▶ WORK INSTRUCTIONS: Copy the lines below as they are; omit the images they contain.

▶ DATASET SECTION:
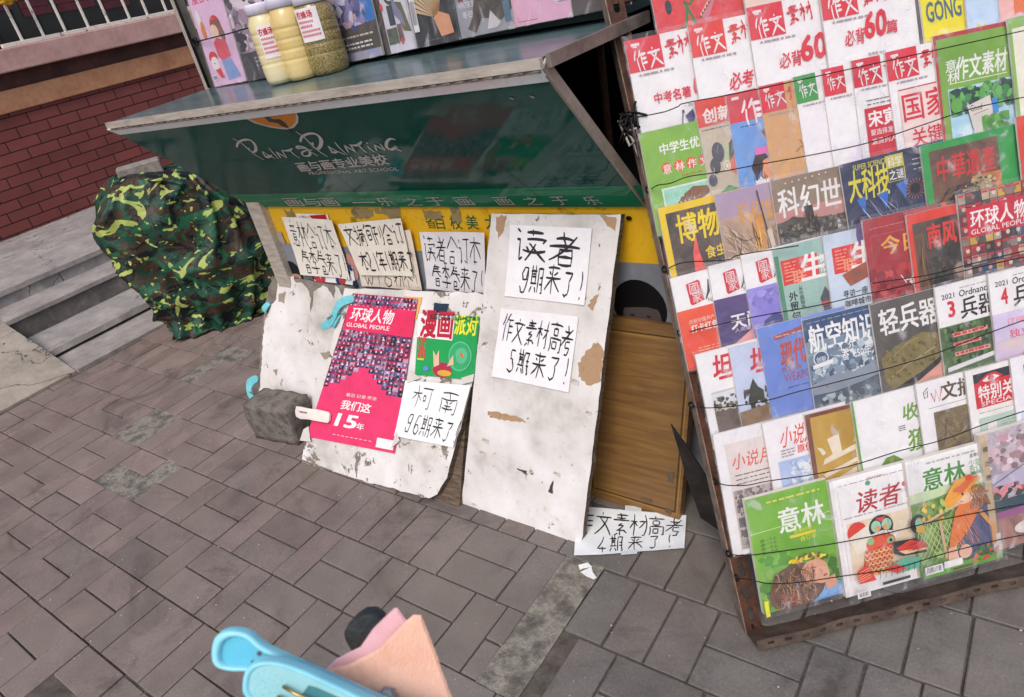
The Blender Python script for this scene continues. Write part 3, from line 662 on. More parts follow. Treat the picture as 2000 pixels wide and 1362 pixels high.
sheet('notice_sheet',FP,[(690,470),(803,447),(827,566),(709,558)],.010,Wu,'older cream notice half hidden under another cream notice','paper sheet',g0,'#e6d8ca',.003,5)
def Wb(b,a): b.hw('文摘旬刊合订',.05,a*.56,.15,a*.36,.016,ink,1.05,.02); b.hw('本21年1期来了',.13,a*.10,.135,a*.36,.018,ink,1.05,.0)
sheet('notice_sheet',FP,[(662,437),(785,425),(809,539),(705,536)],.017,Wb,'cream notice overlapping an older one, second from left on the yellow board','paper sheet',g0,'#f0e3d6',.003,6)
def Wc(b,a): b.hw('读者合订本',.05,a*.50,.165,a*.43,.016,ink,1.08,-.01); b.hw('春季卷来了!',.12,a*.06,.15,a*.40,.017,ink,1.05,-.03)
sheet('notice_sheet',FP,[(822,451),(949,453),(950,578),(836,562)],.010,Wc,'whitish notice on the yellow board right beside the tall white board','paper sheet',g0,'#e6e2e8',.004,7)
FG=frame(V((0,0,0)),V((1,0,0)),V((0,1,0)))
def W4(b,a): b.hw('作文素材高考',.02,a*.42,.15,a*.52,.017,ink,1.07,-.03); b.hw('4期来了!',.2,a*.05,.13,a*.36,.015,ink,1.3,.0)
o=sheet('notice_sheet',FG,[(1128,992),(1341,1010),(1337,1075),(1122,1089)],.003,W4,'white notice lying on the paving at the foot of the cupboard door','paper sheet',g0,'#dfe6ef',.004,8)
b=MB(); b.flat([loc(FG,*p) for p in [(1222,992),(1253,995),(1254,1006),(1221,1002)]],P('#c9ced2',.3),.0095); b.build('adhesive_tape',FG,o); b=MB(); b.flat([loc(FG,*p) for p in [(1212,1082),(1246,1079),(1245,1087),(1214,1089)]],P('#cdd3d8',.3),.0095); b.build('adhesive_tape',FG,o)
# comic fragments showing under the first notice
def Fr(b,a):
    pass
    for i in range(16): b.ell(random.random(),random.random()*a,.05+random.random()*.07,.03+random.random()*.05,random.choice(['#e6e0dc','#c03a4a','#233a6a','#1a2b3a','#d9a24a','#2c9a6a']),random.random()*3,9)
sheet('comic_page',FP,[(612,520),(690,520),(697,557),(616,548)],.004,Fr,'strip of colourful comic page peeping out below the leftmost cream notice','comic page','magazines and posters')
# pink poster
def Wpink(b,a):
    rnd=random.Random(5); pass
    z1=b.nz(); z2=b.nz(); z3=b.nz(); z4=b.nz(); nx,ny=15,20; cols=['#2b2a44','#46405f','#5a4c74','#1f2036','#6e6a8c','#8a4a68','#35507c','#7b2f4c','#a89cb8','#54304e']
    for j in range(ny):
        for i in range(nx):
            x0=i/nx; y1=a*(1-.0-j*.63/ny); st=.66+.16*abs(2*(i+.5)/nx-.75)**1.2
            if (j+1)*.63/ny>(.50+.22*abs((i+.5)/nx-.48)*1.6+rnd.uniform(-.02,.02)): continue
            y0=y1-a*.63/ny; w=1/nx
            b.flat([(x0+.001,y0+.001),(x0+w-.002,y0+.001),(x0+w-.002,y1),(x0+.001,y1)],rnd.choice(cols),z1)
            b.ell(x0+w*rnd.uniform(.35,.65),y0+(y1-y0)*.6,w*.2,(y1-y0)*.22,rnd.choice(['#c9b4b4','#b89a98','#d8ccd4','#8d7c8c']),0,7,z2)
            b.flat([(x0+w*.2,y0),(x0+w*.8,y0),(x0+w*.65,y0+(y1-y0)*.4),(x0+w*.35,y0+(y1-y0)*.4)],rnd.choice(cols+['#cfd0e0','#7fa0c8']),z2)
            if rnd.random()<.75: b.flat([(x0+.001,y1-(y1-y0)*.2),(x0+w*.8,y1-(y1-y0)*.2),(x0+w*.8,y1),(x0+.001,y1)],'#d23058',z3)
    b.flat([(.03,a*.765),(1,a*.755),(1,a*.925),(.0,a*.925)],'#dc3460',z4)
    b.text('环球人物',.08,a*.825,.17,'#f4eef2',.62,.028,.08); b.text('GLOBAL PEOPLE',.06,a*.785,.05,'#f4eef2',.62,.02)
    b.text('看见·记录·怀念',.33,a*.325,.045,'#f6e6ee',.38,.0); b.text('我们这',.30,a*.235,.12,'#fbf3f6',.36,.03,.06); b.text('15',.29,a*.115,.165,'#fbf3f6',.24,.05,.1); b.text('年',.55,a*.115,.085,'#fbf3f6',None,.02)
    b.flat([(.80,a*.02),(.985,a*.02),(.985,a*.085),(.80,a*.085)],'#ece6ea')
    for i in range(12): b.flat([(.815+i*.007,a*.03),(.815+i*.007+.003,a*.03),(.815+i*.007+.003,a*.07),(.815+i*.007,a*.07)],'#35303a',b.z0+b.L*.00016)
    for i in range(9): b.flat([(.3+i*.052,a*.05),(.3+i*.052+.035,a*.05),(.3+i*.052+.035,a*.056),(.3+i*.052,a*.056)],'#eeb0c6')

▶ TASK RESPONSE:
The Blender Python script for this scene continues. Write part 3, from line 662 on. More parts follow. Treat the picture as 2000 pixels wide and 1362 pixels high.
sheet('notice_sheet',FP,[(690,470),(803,447),(827,566),(709,558)],.010,Wu,'older cream notice half hidden under another cream notice','paper sheet',g0,'#e6d8ca',.003,5)
def Wb(b,a): b.hw('文摘旬刊合订',.05,a*.56,.15,a*.36,.016,ink,1.05,.02); b.hw('本21年1期来了',.13,a*.10,.135,a*.36,.018,ink,1.05,.0)
sheet('notice_sheet',FP,[(662,437),(785,425),(809,539),(705,536)],.017,Wb,'cream notice overlapping an older one, second from left on the yellow board','paper sheet',g0,'#f0e3d6',.003,6)
def Wc(b,a): b.hw('读者合订本',.05,a*.50,.165,a*.43,.016,ink,1.08,-.01); b.hw('春季卷来了!',.12,a*.06,.15,a*.40,.017,ink,1.05,-.03)
sheet('notice_sheet',FP,[(822,451),(949,453),(950,578),(836,562)],.010,Wc,'whitish notice on the yellow board right beside the tall white board','paper sheet',g0,'#e6e2e8',.004,7)
FG=frame(V((0,0,0)),V((1,0,0)),V((0,1,0)))
def W4(b,a): b.hw('作文素材高考',.02,a*.42,.15,a*.52,.017,ink,1.07,-.03); b.hw('4期来了!',.2,a*.05,.13,a*.36,.015,ink,1.3,.0)
o=sheet('notice_sheet',FG,[(1128,992),(1341,1010),(1337,1075),(1122,1089)],.003,W4,'white notice lying on the paving at the foot of the cupboard door','paper sheet',g0,'#dfe6ef',.004,8)
b=MB(); b.flat([loc(FG,*p) for p in [(1222,992),(1253,995),(1254,1006),(1221,1002)]],P('#c9ced2',.3),.0095); b.build('adhesive_tape',FG,o); b=MB(); b.flat([loc(FG,*p) for p in [(1212,1082),(1246,1079),(1245,1087),(1214,1089)]],P('#cdd3d8',.3),.0095); b.build('adhesive_tape',FG,o)
# comic fragments showing under the first notice
def Fr(b,a):
    pass
    for i in range(16): b.ell(random.random(),random.random()*a,.05+random.random()*.07,.03+random.random()*.05,random.choice(['#e6e0dc','#c03a4a','#233a6a','#1a2b3a','#d9a24a','#2c9a6a']),random.random()*3,9)
sheet('comic_page',FP,[(612,520),(690,520),(697,557),(616,548)],.004,Fr,'strip of colourful comic page peeping out below the leftmost cream notice','comic page','magazines and posters')
# pink poster
def Wpink(b,a):
    rnd=random.Random(5); pass
    z1=b.nz(); z2=b.nz(); z3=b.nz(); z4=b.nz(); nx,ny=15,20; cols=['#2b2a44','#46405f','#5a4c74','#1f2036','#6e6a8c','#8a4a68','#35507c','#7b2f4c','#a89cb8','#54304e']
    for j in range(ny):
        for i in range(nx):
            x0=i/nx; y1=a*(1-.0-j*.63/ny); st=.66+.16*abs(2*(i+.5)/nx-.75)**1.2
            if (j+1)*.63/ny>(.50+.22*abs((i+.5)/nx-.48)*1.6+rnd.uniform(-.02,.02)): continue
            y0=y1-a*.63/ny; w=1/nx
            b.flat([(x0+.001,y0+.001),(x0+w-.002,y0+.001),(x0+w-.002,y1),(x0+.001,y1)],rnd.choice(cols),z1)
            b.ell(x0+w*rnd.uniform(.35,.65),y0+(y1-y0)*.6,w*.2,(y1-y0)*.22,rnd.choice(['#c9b4b4','#b89a98','#d8ccd4','#8d7c8c']),0,7,z2)
            b.flat([(x0+w*.2,y0),(x0+w*.8,y0),(x0+w*.65,y0+(y1-y0)*.4),(x0+w*.35,y0+(y1-y0)*.4)],rnd.choice(cols+['#cfd0e0','#7fa0c8']),z2)
            if rnd.random()<.75: b.flat([(x0+.001,y1-(y1-y0)*.2),(x0+w*.8,y1-(y1-y0)*.2),(x0+w*.8,y1),(x0+.001,y1)],'#d23058',z3)
    b.flat([(.03,a*.765),(1,a*.755),(1,a*.925),(.0,a*.925)],'#dc3460',z4)
    b.text('环球人物',.08,a*.825,.17,'#f4eef2',.62,.028,.08); b.text('GLOBAL PEOPLE',.06,a*.785,.05,'#f4eef2',.62,.02)
    b.text('看见·记录·怀念',.33,a*.325,.045,'#f6e6ee',.38,.0); b.text('我们这',.30,a*.235,.12,'#fbf3f6',.36,.03,.06); b.text('15',.29,a*.115,.165,'#fbf3f6',.24,.05,.1); b.text('年',.55,a*.115,.085,'#fbf3f6',None,.02)
    b.flat([(.80,a*.02),(.985,a*.02),(.985,a*.085),(.80,a*.085)],'#ece6ea')
    for i in range(12): b.flat([(.815+i*.007,a*.03),(.815+i*.007+.003,a*.03),(.815+i*.007+.003,a*.07),(.815+i*.007,a*.07)],'#35303a',b.z0+b.L*.00016)
    for i in range(9): b.flat([(.3+i*.052,a*.05),(.3+i*.052+.035,a*.05),(.3+i*.052+.035,a*.056),(.3+i*.052,a*.056)],'#eeb0c6')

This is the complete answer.